Of course, he’s not going to get a Renault drive- the best he can hope for is Sauber- and so if he does make the leap it’ll be tough. Because Pastor can suffer a bit of the red mist, and has a history of tangling with cars in the pack. That’s not been a problem this year, when he’s tended to be on the front few rows and in the lead by lap 5, but it would be in a Sauber or  Hispania, where he’d almost certainly be qualifying down the grid. A fraught debut year, complete with a slew of broken front wings, wouldn’t be a surprise.

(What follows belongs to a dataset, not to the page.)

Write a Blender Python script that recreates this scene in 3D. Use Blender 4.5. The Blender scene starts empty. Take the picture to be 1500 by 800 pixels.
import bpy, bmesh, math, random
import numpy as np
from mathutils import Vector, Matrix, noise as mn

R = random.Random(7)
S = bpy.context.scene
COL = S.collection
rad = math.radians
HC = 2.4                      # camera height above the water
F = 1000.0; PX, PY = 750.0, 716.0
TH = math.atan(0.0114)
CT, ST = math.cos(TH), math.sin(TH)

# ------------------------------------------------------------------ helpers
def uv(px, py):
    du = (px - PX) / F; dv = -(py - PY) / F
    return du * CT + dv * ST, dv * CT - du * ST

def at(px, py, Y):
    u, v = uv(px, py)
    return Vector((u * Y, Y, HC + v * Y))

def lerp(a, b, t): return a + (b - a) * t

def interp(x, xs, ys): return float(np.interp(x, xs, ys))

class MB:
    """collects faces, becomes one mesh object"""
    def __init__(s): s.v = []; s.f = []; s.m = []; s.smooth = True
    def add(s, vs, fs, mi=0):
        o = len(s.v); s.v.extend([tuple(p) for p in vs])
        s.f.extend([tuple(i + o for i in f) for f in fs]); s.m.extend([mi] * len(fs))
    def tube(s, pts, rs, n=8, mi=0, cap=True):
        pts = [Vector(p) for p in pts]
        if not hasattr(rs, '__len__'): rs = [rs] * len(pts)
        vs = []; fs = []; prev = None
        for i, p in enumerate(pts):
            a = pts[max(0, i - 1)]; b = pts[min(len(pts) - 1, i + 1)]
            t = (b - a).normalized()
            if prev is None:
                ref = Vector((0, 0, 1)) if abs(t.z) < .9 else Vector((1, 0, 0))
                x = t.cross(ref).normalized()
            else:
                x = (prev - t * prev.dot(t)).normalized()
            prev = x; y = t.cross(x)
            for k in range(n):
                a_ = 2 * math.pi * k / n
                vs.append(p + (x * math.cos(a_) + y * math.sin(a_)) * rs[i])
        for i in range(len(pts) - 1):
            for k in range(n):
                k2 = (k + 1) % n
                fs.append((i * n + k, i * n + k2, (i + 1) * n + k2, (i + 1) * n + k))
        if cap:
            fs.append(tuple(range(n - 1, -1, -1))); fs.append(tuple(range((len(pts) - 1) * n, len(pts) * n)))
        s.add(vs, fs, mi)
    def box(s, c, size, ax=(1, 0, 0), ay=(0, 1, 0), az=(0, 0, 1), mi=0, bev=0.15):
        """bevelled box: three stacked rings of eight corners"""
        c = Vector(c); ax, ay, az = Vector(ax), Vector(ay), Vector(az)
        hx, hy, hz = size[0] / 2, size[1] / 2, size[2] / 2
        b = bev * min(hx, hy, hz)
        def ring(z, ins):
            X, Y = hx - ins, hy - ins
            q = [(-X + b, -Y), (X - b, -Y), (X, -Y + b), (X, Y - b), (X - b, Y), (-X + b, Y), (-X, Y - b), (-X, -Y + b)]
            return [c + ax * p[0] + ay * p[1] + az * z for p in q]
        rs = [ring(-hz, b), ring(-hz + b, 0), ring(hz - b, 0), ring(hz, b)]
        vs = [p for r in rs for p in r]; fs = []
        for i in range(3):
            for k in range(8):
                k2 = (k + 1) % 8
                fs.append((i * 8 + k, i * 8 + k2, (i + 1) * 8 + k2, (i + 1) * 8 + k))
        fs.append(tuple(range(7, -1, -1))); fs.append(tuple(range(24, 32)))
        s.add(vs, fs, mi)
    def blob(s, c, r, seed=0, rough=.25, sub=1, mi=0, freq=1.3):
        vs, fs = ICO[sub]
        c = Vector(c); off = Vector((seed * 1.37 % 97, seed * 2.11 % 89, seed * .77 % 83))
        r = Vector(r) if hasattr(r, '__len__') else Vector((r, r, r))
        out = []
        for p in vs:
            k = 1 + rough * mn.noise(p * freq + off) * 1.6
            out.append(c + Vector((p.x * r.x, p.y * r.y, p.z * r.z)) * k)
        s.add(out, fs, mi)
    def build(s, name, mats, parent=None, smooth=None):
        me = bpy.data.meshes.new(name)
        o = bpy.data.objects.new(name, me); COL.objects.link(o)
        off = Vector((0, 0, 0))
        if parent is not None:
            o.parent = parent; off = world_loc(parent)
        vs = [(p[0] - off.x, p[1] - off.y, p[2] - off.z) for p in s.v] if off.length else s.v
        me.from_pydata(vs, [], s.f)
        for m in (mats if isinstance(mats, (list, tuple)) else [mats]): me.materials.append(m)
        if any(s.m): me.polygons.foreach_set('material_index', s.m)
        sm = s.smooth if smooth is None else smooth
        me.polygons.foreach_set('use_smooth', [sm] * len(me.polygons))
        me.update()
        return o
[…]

And that might prevent wise old Peter Sauber from hiring him. But in a just racing world Pastor would graduate to F1 next year and get his shot, even if it is with a tail-end team. He’s slogged away, worked many of the kinks from his driving, and emerged a stronger and better racer. He’s been top class in 2010, and is now ready for F1. Hopefully F1 is ready for him, dangerous angles and all.